8. What Stands Between the Protagonist and What They Want?
If the protagonist could just reach out and grab the thing they want, we would not have much of a story. Like imagine you are Ellen Ripley at the beginning of Aliens and you’re like: “Listen I just got here from this moon that’s infested with crazy dangerous alien monsters, but the good news is they have no way to get off the planet as long as we don’t send any spacecraft there.” And then all the people in authority are like: “Oh good call, let’s quarantine that moon so the dangerous aliens there don’t get loose and kill everyone.” Then there’s literally no movie. She got what she wanted at the start, which was to never see an alien ever again. The end.
Obviously things can never be that simple. There have to be obstacles to the protagonist getting what they want. The protagonist has to surmount those obstacles and new ones have to rise in their place. That’s a plot.

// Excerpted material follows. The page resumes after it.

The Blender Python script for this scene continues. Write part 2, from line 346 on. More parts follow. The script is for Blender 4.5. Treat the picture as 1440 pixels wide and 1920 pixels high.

This is different than the answer to number 6 (why can’t they just give up and go home?). At this point, the protagonist has accepted that they cannot go home or otherwise return to their status quo. Things have been disrupted in a permanent kind of way. They have to move forward; they can no longer retreat. Their goal has changed to reflect this understanding. Now something is in the way of that goal. What is it?
This is Luke Skywalker saying, “Okay, well, since Aunt Beru and Uncle Owen are dead the the moisture farm is destroyed, I might as well go save that princess.” And then there’s a whole bunch of obstacles between him and actually saving the princess. This leads to a couple more questions in kind of a branching way. First, to understand your antagonist, you have to figure out who stands between your protagonist and their ultimate goal—who is behind the main obstacle to what it is the protagonist wants. Second, you have to determine what series of graduated obstacles (each more challenging than the one before) make up the grand obstacle course (the plot).
But we’ll get to all that some other day.